Registered Retirement Savings Plans (RRSP'S)
What is an RRSP?
An RRSP is short for Registered Retirement Savings Plan. It's a well-known phrase
for good reason: an RRSP is one of the best ways to save for your retirement
and save on taxes at the same time.
Some people think that an RRSP is an investment or something that you purchase. It's neither. An RRSP is a government-approved account specially designed to help you save money for your retirement.
Tax deductible contributions
The amount you contribute to your RRSP can be claimed as a tax deduction. For
example, if you earn $40,000 annually, a $1,000 contribution can result in a
tax refund of about $312. The higher your income, the higher your tax bracket
and the larger the refund you'll get for the same $1,000 contribution.
Tax-deferred compound growth
The money you earn on your contributions stays in your RRSP. You don't
pay tax on it until you take it out of the plan. Even though you can withdraw
RRSP money whenever you like, the idea is to keep your money in the plan until
you retire. In most cases, withdrawals are treated as income, which means you'll
pay tax on the money
Should everyone have an RRSP?
This depends largely on the member's age, income and other details of their
financial situation. Certainly for middle-age people who have paid off big debts
and for upper-income people, the consensus among financial planners is clear:
RSPs provide indisputable benefits.
Even if they have debts, young people should consider investing in RSPs because it is better to start a plan earlier than later. The longer an RSP fund can accumulate interest or dividends, the bigger the fund will be when the time comes to draw on it for retirement.
What is the contribution deadline?
Contributions must be made within the first 60 days of the new year in order
to be deductible for the previous tax year.

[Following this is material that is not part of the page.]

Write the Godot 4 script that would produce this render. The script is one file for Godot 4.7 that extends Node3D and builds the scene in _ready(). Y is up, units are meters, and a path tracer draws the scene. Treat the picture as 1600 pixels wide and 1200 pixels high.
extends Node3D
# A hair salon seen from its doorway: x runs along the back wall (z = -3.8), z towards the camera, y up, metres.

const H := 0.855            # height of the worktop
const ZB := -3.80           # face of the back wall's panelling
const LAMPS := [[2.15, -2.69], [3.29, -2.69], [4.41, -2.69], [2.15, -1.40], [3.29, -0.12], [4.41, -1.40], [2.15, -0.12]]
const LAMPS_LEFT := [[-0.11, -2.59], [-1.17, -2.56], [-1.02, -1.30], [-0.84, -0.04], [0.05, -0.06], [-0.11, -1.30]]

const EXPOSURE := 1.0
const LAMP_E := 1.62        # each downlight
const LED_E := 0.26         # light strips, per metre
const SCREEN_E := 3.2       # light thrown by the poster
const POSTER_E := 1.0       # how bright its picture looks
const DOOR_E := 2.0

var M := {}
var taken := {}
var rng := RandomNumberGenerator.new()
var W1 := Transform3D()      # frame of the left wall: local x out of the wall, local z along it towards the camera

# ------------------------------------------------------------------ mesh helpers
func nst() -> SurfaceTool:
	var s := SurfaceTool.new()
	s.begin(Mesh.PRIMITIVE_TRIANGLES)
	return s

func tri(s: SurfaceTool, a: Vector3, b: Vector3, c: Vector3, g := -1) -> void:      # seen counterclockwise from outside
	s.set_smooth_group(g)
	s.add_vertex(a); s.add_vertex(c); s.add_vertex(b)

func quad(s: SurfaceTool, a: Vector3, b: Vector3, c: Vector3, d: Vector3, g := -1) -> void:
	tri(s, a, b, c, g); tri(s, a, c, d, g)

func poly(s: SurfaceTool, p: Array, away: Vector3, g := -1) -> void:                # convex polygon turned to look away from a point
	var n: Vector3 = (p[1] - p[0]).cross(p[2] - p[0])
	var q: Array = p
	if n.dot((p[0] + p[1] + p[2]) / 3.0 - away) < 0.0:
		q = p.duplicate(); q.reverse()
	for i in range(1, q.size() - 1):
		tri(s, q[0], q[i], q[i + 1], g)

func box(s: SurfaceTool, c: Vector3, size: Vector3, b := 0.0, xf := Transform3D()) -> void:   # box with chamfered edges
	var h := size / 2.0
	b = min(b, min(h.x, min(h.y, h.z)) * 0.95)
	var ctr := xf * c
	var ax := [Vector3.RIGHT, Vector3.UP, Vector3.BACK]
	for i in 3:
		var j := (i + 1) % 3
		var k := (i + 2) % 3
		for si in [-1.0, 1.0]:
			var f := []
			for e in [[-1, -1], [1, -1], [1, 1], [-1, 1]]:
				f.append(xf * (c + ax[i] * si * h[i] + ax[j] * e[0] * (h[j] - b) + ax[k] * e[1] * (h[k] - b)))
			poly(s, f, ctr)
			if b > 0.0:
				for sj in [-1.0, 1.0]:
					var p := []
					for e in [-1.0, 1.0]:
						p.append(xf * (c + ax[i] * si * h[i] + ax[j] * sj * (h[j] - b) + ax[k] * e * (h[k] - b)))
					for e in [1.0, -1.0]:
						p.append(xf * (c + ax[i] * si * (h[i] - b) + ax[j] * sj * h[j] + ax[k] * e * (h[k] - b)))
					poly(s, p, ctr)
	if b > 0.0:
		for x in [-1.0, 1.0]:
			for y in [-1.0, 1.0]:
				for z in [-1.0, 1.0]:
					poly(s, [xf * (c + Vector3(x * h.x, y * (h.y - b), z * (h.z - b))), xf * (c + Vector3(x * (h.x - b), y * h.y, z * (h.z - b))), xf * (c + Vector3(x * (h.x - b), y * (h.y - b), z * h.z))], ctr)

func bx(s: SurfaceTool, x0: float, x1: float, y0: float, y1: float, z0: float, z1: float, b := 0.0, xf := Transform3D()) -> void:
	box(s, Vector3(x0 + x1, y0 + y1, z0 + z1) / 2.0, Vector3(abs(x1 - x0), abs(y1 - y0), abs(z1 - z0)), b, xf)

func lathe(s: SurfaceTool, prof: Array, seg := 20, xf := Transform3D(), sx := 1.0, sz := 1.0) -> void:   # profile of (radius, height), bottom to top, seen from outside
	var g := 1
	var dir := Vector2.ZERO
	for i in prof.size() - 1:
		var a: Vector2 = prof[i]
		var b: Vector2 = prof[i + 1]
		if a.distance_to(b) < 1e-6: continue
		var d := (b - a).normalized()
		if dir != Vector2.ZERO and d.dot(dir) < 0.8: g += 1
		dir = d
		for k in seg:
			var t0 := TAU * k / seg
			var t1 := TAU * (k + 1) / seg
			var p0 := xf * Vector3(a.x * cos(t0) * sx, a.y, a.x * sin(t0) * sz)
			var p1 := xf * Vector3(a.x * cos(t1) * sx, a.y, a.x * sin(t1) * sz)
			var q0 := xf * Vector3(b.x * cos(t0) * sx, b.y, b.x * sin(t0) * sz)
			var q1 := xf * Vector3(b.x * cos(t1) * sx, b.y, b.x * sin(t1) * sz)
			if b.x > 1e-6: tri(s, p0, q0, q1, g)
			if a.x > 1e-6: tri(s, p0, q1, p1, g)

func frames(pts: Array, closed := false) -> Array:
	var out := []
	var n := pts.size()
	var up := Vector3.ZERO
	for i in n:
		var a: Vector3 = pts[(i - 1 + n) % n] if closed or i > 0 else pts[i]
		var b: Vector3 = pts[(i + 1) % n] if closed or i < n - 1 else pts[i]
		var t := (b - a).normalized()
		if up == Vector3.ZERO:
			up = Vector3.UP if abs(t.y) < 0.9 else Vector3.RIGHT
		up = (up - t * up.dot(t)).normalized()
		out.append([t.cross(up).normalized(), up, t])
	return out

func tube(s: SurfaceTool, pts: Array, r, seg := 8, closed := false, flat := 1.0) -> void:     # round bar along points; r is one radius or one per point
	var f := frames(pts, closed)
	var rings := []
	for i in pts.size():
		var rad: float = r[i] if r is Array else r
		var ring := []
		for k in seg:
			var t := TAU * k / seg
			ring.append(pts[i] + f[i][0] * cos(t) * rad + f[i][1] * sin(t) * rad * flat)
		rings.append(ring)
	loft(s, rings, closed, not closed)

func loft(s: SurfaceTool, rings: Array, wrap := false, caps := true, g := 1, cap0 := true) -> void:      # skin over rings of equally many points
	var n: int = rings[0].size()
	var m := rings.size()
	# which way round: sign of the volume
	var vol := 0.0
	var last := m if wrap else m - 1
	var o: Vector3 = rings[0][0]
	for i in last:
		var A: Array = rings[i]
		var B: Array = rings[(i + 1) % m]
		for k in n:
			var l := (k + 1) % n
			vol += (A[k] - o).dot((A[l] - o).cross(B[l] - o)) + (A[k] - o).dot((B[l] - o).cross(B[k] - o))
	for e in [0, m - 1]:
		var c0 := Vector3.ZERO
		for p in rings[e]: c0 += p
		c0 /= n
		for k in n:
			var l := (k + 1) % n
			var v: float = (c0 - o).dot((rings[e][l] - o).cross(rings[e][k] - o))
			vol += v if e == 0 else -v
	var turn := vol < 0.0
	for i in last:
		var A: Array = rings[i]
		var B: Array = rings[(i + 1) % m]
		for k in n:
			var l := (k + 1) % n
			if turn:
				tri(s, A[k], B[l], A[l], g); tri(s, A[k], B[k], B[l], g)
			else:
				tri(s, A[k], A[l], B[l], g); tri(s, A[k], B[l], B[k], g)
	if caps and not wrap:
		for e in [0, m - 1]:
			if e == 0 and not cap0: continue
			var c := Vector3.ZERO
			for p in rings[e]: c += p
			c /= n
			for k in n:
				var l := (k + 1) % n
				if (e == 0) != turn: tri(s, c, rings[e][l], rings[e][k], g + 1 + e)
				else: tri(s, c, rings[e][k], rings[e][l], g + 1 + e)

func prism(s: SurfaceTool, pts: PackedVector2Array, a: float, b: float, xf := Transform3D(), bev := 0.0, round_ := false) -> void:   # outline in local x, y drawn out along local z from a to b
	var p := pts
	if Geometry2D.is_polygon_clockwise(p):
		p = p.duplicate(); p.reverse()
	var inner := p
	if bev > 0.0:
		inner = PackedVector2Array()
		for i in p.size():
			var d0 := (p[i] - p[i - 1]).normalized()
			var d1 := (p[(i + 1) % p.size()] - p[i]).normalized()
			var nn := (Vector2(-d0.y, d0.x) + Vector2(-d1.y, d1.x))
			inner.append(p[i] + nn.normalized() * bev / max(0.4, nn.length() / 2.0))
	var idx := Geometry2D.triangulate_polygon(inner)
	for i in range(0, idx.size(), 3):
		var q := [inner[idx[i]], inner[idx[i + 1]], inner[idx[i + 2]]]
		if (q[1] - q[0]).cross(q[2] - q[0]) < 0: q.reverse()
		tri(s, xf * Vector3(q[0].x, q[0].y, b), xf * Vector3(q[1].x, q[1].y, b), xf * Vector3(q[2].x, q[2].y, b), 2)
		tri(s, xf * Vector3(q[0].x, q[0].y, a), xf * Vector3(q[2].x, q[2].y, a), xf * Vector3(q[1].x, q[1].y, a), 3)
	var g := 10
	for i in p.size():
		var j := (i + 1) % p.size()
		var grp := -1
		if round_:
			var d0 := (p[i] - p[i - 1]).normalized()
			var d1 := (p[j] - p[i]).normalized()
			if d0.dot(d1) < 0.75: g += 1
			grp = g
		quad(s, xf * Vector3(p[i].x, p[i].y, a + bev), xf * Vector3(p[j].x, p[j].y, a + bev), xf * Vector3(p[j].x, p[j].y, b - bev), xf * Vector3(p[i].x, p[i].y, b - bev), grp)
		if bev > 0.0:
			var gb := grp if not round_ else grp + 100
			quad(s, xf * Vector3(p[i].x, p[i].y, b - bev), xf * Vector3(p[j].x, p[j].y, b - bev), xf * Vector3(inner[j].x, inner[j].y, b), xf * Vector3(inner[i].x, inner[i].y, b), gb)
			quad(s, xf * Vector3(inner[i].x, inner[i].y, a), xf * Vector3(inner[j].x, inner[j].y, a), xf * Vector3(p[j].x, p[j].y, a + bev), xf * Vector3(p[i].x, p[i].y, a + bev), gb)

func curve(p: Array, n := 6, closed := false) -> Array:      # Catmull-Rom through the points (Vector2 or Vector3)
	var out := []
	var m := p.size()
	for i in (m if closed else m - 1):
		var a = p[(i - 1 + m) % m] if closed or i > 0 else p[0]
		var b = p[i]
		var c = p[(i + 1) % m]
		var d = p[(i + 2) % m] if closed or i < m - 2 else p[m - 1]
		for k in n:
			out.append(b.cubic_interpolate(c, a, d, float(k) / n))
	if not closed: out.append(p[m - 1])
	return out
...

The deadline for making 2006 RRSP contributions is March 1, 2007
Spousal RRSPs
When members are considering their RSP needs, one of the most important things
to consider (especially when they are nearing retirement) is how their and their
spouse's income will be taxed after retirement. If it looks like one spouse
is going to be taxed at a very high rate and the other spouse will be taxed
at a very low rate, it makes sense for members to take action now to equalize
their retirement income as much as possible so that the combined household income
will be taxed at a moderate rate.
Annual contribution limits
As you might expect, the government sets limits on the amount you can contribute.
You're allowed to contribute up to 18% of your earned income from the year before
to a maximum of $16,500. (If you're company has a pension plan, your maximum
contribution limit will be lower.)
For example, if you earn $50,000 this year, then you are entitled to contribute about $9,000 to your RRSP for the next taxation year.
Because anyone with earned income can contribute to an RRSP, you should file a tax return even if you owe no tax on your income. Doing so allows you create something called "RRSP contribution room." You can use the contribution room in later years when you start putting money in your RRSP. Saving the contribution until you are in a higher tax bracket will make your tax refund that much larger.
You can make part or all any RRSP contribution to a plan in your spouse's or common-law partner's name. As the contributor, you are still entitled to the tax deduction.
How does an RRSP provide Retirement Income?
Regular contributions to an RRSP will result in a substantial accumulation of
savings. When you desire income, you can invest your savings in a Registered
Retirement Income Fund (RRIF). RRIFs provide an income that can last for the
lifetime of you or your spouse.
There is no longer any minimum age for the purchase of a retirement income, except with most locked-in RRSPs and LIRAs. You must purchase your retirement income before the end of the calendar year in which you turn 69.